Elle promet que les pierres qui seraient lancées contre leurs ennemis se transformeraient en véritables bombes. L’assaut sera un échec.
En 1993, la mère de Joséphine Ayo a été enlevée par les soldats de la LRA. C’était une adolescente. Elle n’a pu revenir dans son village que onze ans plus tard, accompagnée de ses deux enfants, fruits de viols successifs. Dans son village, elle a dû faire face à l’animosité des habitants et ses mariages avec d’autres hommes n’ont rien changé. Joséphine Ayo a grandi au sein de la LRA, elle a vu les crimes commis au nom d’un Jésus-Christ très acculturé… Elle en est encore traumatisée. Sa famille a d’ailleurs été prise en charge par une association qui gère les rapatriés.« Les femmes sont peut-être revenues avec deux, trois ou quatre enfants et ici, elles ont trois autres enfants avec des pères différents, mais les hommes ne sont pas disposés à s’associer à leurs enfants lorsqu’ils découvrent qu’ils étaient autrefois captifs » explique Betty Lalam, victime de la guerre et propriétaire du Centre de formation affecté par la guerre de Gulu (GWATC).

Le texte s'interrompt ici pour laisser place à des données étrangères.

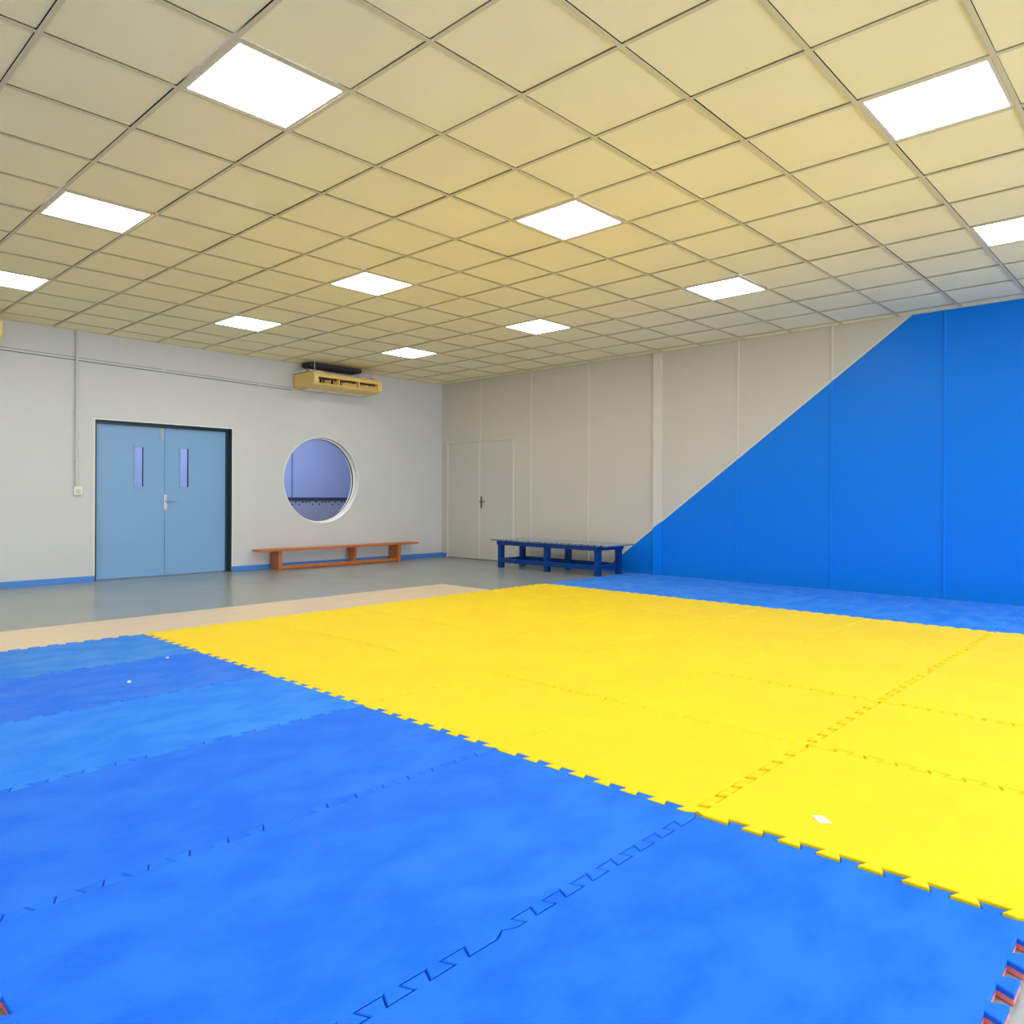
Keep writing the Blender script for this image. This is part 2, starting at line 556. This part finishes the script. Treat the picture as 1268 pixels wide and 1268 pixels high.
# corridor seen through the round window and the door lights
YB = 2.9
struct(MB().box(-9.0, 2.5, YB, YB + 0.1, 1.09, 2.9).build('wall_corridor', M['corrwall']))
struct(MB().box(-9.0, 2.5, YB, YB + 0.1, 0, 1.03).build('wall_corridor_dado', M['corrlow']))
struct(MB().box(-9.0, 2.5, YB - 0.02, YB + 0.1, 1.03, 1.09).build('trim_6', M['corrdark']))
b = MB()
x = -9.0
k = 0
while x < 2.4:
    z = 0.998 if k % 6 in (0, 2, 4, 5) else 0.950
    b.box(x, x + 0.036, YB - 0.004, YB + 0.01, z - 0.017, z + 0.017)
    x += 0.078
    k += 1
struct(b.build('trim_7', M['corrdark']))
b = MB()
for x in (-5.6, -3.5, -1.42, 0.66):
    b.box(x - 0.015, x + 0.015, YB - 0.012, YB + 0.01, 1.09, 2.9)
struct(b.build('trim_8', M['corrtrim']))
struct(MB().box(-9.0, 2.5, WT, YB, -0.1, 0).build('floor_corridor', M['floor']))
struct(MB().box(-9.0, 2.5, WT, YB, 2.9, 3.0).build('ceiling_corridor', M['wall']))
struct(MB().box(-9.1, -9.0, WT, YB, 0, 3.0).build('wall_corridor_left', M['corrwall']))
struct(MB().box(2.5, 2.6, WT, YB, 0, 3.0).build('wall_corridor_right', M['corrwall']))

# ------------------------------------------------------------------ conduit, cable trunking, switch
tr = thing('cable_trunking', 'thin pale cable trunking running across the upper back wall above the blue doors', 'trunking', (-7, 0, 2.862))
def zt(x): return 2.795 + 0.0172 * (-3.1 - x)
b = MB()
xa, xb = -7.085, -3.13
b.prism([(xa, zt(xa) - 0.014), (xb, zt(xb) - 0.014), (xb, zt(xb) + 0.014), (xa, zt(xa) + 0.014)], 'y', -0.016, -0.002)
b.build('channel', M['conduit'], tr)
b = MB()
b.prism([(xa, zt(xa) - 0.022), (xb, zt(xb) - 0.022), (xb, zt(xb) + 0.022), (xa, zt(xa) + 0.022)], 'y', -0.0035, -0.001)
b.build('backing_strip', M['backing'], tr)  # dark strip drawn as the shade lines along both trunking edges
for x in (-5.1, -3.68):
    MB().box(x - 0.02, x + 0.02, -0.019, -0.001, zt(x) - 0.018, zt(x) + 0.018, 0.002).build('joint_cover', M['conduit'], tr)
sw = thing('wall_switch', 'small white push switch at the foot of the vertical conduit', 'switch', (-6.165, 0, 1.17))
b = MB()
b.box(-6.211, -6.117, -0.038, 0, 1.115, 1.225, 0.012)
b.build('box', M['bead'], sw)
MB().box(-6.192, -6.136, -0.042, -0.036, 1.138, 1.196, 0.002).build('plate', M['conduit'], sw)
MB().cyl((-6.164, -0.052, 1.167), (-6.164, -0.040, 1.167), 0.020).build('button', M['button'], sw)
cd = thing('conduit_pipe', 'vertical grey conduit from the ceiling down to the switch box left of the blue doors', 'conduit', (-6.185, 0, 1.225))
b = MB().cyl((-6.185, -0.033, 1.227), (-6.185, -0.033, H - 0.003), 0.0145, 12)
b.build('pipe', M['conduit'], cd, smooth=False)
for z in (1.55, 2.15, 2.70):
    MB().box(-6.212, -6.158, -0.021, -0.001, z - 0.012, z + 0.012, 0.002).build('clip', M['conduit'], cd)

# ------------------------------------------------------------------ air conditioners under the ceiling
def air_conditioner(x0, z0, label):
    W, Dp, Ht = 1.28, 0.60, 0.225
    t = thing('air_conditioner', label, 'air conditioner', (x0 + W / 2, 0, z0), 'ceiling-hung air conditioners')
    def P(pts):
        return [(-y, z0 + z) for y, z in pts]
    # side outline (depth, height), pulled along x
    prof = [(0.03, 0.005), (0.40, 0.0), (0.565, 0.022), (0.592, 0.045), (0.600, 0.075), (0.600, 0.185), (0.585, 0.215), (0.55, 0.225), (0.03, 0.225)]
    # shell: end caps, top, bottom and a front with an outlet opening
    zo0, zo1 = z0 + 0.055, z0 + 0.145
    xo0, xo1 = x0 + 0.085, x0 + W - 0.085
    b = MB()
    for a, c in ((x0, xo0), (xo1, x0 + W)):
        b.prism(P(prof), 'x', a, c, 0.012)
    mid_top = [(0.03, 0.147), (0.600, 0.147), (0.600, 0.185), (0.585, 0.215), (0.55, 0.225), (0.03, 0.225)]
    mid_bot = [(0.03, 0.005), (0.40, 0.0), (0.565, 0.022), (0.592, 0.045), (0.597, 0.055), (0.03, 0.055)]
    b.prism(P(mid_top), 'x', xo0 - 0.012, xo1 + 0.012)
    b.prism(P(mid_bot), 'x', xo0 - 0.012, xo1 + 0.012)
    b.build('body', M['acbody'], t)
    b = MB()
    b.box(xo0 - 0.010, xo1 + 0.010, -0.50, -0.46, zo0 - 0.005, zo1 + 0.005)
    b.build('outlet_back', M['acinner'], t)
    third = (xo1 - xo0) / 3
    spots = [(0, f, a) for f, a in ((.10, .5), (.24, .6), (.38, .1), (.50, -.5), (.64, .5), (.78, .4), (.90, -.4))]
    spots += [(1, f, a) for f, a in ((.16, .2), (.34, -.9), (.54, -.9), (.78, -.9))]
    spots += [(2, f, a) for f, a in ((.14, -.7), (.34, -.9), (.52, .3), (.66, -.5), (.84, -.9))]
    for sec, f, a in spots:
        x = xo0 + third * (sec + f)
        dx = 0.045 * a
        b = MB()
        b.prism([(x - dx, -0.585), (x - dx + 0.007, -0.585), (x + dx + 0.007, -0.505), (x + dx, -0.505)], 'z', zo0 + 0.001, zo1 - 0.032)
        b.build('louver', M['acvane'], t)
    for f in (1 / 3, 2 / 3):
        x = xo0 + (xo1 - xo0) * f
        MB().box(x - 0.010, x + 0.010, -0.598, -0.52, zo0 - 0.003, zo1 + 0.003).build('outlet_divider', M['acbody'], t)
    b = MB()
    b.box(xo0 + 0.02, xo1 - 0.02, -0.597, -0.58, zo1 + 0.012, zo1 + 0.020)
    b.box(x0 + 0.05, x0 + W - 0.05, -0.30, -0.07, z0 - 0.006, z0 + 0.006, 0.003)
    b.build('trim_strip', M['acbody'], t)
    b = MB()   # bottom air intake bars
    for k in range(3):
        b.box(x0 + 0.10 + 0.37 * k, x0 + 0.42 + 0.37 * k, -0.27, -0.10, z0 - 0.010, z0 - 0.004, 0.002)
    b.build('intake_grille', M['bead'], t)
    for x in (x0 + 0.05, x0 + W - 0.16):
        b = MB()
        b.box(x, x + 0.05, -0.56, -0.02, z0 + Ht - 0.003, z0 + Ht + 0.022, 0.002)
        b.cyl((x + 0.025, -0.50, z0 + Ht), (x + 0.025, -0.50, H - 0.001), 0.006, 8)
        b.cyl((x + 0.025, -0.12, z0 + Ht), (x + 0.025, -0.12, H - 0.001), 0.006, 8)
        b.build('bracket', M['metalgrey'], t)
    b = MB()
    b.box(x0 + 0.02, x0 + 0.30, -0.40, -0.34, z0 + Ht + 0.022, z0 + Ht + 0.050, 0.008)
    b.box(x0 + 0.02, x0 + 0.06, -0.40, -0.001, z0 + Ht + 0.022, z0 + Ht + 0.050, 0.008)
    b.build('pipe_cover', M['bead'], t)
    b = MB()
    b.box(x0 + 0.02, x0 + W - 0.02, -0.045, -0.001, z0 + 0.03, z0 + 0.19)
    b.build('back_plate', M['metalgrey'], t)
    MB().box(x0 + 0.12, x0 + W - 0.20, -0.30, -0.03, H - 0.064, H - 0.003, 0.004).build('mounting_rail', M['backing2'], t)  # dark box standing in for the shadow in the gap above the unit
    return t
air_conditioner(-3.115, 2.795, 'yellowed air conditioner hung under the ceiling above the round window')
air_conditioner(-8.385, 2.870, 'yellowed air conditioner high on the back wall far left of the blue doors')

# ------------------------------------------------------------------ wooden gym bench
t = thing('gym_bench', 'long low varnished wooden gym bench under the round window', 'bench', (-2.3, -0.18, 0))
MB().box(-3.815, -0.815, -0.325, -0.055, 0.285, 0.318, 0.006).build('seat', M['wood'], t)
for x in (-3.515, -1.255):
    MB().box(x, x + 0.055, -0.300, -0.050, 0.0, 0.285, 0.003).build('leg', M['woodv'], t)
MB().prism([(-0.300, 0.285), (-0.060, 0.285), (-0.130, 0.055), (-0.255, 0.055)], 'x', -2.150, -2.100, 0.002).build('leg', M['woodv'], t)
MB().box(-3.460, -1.255, -0.270, -0.170, 0.008, 0.055, 0.004).build('stretcher', M['wood'], t)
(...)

Elle ajoute même que la discrimination et l’incapacité des anciens rapatriés à se réintégrer dans la société sont préoccupantes. Ils/elles sont souvent soupçonné(e)s d’être des personnes capables de tuer à n’importe quel moment. En Ouganda, on garde encore le souvenir du massacre de 1995 où la LRA a fondu sur le marché d’Atiak, passant au fil de la kalachnikov plus de 200 personnes vaquant à leurs courses. En 2019, le parlement ougandais a bien voté une loi de soutien aux femmes et leurs enfants nés en captivité pendant l’insurrection de la LRA, mais jusqu’ici rien n’a été organisé pour les aider dans les différentes provinces du pays. Les associations se plaignent d’ailleurs de n’avoir aucune réponse à leurs suppliques.
Joseph Kony demeure toujours introuvable, une ombre permanente qui continue de terroriser les Ougandais. Son noyau de fidèles a fini par se rétrécir (on estime désormais que la LRA ne compte plus que quelques centaines de soldats). Un conflit qui a causé la mort de 100 000 personnes et déplacé plus de deux millions de personnes, loin de toute médiatisation européenne.
Illustration : La LRA a enlevé plus de 60 000 enfants en 25 ans. La moitié est morte au hasard des combats.